Al Gore’s Generation just launched its largest-ever growth fund

Generation Investment Management, a sustainability-focused public and private equity firm co-founded by Al Gore, is upping its bet on growth-stage companies via a new $1.7 billion fund.

With $36 billion in total assets under management, Generation puts the majority of its money behind publicly traded companies. But the new investment vehicle—dubbed Sustainable Solutions Fund IV—is still nothing to sneeze at, representing a 70% jump from the size of the firm’s previous growth fund.

This time around, Generation aims to plow between $50 million and $150 million into 15 to 18 “high-growth” businesses that advance environmental and social goals, such as mitigating greenhouse gas emissions, tackling inequality in finance and making healthcare more accessible. Ideally, Generation’s investment targets are “driving the transition to the sustainable future” while pulling in somewhere between $30 million and $300 million in annual revenue, partner and growth equity head Lila Preston said in a call with TechCrunch.

“From the very beginning Generation put sustainability research at the core of its investment process, because we thought it helped us find the very best businesses and management teams that we could back over the long term,” said Preston. That research, which goes into topics like electrifying transportation, remote work and circular economies, offers some explanation as to why Generation’s portfolio includes both project management tool Asana as well as more obviously sustainability-minded companies. The latter camp includes the likes of Pivot Bio, which aims to tackle farming’s nitrogen pollution problem.

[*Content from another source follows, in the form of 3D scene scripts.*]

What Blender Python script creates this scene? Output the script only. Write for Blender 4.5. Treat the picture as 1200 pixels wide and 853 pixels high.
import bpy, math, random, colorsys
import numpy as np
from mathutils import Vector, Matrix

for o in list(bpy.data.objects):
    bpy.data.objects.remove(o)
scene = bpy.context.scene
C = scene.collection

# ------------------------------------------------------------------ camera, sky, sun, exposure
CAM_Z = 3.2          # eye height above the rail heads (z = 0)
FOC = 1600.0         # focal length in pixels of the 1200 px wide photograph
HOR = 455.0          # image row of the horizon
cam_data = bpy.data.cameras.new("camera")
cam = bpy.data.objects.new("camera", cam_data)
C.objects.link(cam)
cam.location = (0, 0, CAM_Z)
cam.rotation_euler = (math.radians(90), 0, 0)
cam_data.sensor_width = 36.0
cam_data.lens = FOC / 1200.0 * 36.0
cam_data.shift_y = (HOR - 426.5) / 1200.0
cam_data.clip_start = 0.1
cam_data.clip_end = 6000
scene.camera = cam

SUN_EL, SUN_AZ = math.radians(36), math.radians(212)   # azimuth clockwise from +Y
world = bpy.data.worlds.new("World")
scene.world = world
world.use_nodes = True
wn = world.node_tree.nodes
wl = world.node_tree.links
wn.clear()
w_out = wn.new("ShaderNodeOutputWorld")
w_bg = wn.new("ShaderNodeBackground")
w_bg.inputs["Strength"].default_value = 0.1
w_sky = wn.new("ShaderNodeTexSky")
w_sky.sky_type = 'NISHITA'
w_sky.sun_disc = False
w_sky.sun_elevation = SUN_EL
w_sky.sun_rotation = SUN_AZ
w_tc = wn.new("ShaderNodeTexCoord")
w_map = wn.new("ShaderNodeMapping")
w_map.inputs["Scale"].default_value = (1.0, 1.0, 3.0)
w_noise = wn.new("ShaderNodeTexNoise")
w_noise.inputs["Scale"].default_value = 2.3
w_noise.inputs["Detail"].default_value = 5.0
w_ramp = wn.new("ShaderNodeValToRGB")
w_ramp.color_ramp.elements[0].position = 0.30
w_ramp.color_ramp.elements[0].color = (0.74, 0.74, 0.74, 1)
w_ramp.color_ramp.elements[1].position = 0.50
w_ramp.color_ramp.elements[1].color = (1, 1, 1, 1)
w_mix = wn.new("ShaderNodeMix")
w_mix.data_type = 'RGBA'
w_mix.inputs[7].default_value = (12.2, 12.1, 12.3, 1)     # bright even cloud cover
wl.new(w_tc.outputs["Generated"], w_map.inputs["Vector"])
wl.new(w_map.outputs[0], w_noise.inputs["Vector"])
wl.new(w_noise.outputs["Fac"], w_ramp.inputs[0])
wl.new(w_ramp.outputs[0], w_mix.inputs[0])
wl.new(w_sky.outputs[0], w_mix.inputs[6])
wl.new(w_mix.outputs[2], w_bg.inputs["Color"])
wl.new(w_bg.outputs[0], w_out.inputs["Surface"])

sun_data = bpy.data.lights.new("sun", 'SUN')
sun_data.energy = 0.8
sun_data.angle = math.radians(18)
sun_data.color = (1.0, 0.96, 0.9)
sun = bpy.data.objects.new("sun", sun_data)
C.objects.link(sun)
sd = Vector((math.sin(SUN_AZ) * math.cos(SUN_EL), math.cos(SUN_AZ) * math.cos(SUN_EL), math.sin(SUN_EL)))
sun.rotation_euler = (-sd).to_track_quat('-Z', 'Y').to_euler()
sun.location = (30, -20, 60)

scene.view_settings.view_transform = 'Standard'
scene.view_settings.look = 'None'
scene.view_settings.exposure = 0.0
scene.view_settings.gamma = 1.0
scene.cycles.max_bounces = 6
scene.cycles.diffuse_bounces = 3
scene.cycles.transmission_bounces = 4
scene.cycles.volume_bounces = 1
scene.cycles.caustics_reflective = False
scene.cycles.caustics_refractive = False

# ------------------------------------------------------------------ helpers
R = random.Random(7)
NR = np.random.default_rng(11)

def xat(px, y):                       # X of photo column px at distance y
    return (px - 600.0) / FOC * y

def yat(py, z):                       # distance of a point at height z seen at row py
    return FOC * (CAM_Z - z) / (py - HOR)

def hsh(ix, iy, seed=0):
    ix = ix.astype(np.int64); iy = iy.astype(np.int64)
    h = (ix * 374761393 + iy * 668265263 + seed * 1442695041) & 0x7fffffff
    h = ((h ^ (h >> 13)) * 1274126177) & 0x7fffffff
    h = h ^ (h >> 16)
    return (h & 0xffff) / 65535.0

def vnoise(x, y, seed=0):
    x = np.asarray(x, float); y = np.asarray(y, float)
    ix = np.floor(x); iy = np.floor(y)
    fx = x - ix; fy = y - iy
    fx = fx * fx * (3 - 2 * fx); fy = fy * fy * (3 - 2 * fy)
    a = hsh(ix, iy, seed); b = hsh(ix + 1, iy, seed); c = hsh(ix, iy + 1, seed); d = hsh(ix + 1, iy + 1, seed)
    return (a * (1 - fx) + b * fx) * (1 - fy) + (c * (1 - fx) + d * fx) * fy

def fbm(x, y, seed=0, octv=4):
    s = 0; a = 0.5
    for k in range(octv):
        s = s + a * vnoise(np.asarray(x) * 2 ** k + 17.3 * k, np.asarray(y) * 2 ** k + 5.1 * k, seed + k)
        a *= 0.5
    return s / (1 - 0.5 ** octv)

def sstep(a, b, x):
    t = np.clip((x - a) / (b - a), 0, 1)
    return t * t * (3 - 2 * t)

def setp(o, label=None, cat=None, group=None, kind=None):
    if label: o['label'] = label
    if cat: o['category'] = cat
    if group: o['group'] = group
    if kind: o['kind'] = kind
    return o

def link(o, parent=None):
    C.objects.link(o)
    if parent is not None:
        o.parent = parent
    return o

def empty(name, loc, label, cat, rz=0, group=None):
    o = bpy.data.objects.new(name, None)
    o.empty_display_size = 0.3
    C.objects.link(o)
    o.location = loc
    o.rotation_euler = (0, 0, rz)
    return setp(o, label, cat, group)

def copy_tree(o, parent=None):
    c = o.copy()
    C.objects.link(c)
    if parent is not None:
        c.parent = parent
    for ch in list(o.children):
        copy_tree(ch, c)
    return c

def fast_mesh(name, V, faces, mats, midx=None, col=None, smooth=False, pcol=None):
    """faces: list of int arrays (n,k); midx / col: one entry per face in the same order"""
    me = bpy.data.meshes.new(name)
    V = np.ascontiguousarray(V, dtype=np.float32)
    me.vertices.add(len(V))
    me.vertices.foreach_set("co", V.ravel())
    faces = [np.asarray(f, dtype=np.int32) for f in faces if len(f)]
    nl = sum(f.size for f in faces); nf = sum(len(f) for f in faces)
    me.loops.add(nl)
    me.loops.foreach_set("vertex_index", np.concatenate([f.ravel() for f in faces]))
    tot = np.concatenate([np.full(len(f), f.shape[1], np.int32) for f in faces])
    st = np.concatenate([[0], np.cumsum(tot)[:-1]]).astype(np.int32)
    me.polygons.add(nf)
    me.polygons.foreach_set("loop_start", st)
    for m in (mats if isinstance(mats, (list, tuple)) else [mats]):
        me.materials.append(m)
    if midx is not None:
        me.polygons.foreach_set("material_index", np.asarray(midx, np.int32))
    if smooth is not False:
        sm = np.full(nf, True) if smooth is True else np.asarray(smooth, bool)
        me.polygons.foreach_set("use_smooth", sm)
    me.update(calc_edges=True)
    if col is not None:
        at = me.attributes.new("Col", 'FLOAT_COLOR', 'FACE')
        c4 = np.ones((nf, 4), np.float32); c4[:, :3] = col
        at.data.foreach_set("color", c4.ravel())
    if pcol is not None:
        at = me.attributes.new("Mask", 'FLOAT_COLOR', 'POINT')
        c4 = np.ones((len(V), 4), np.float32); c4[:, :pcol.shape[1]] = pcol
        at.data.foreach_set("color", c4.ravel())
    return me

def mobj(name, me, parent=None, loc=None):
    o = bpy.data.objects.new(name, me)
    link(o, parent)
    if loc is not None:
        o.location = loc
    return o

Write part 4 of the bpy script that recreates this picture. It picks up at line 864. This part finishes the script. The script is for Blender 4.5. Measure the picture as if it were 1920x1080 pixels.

“You can’t have a healthy life on a sick planet,” and “you certainly can’t have a net-zero future without inclusion,” added Preston. 

London and San Francisco-based Generation thoroughly reports its sustainability research each year, but the company is not as forthcoming about its investors. Declining to name specific limited partners, the firm said they are largely based in North America and Europe, and include pension funds, investment banks and rich people.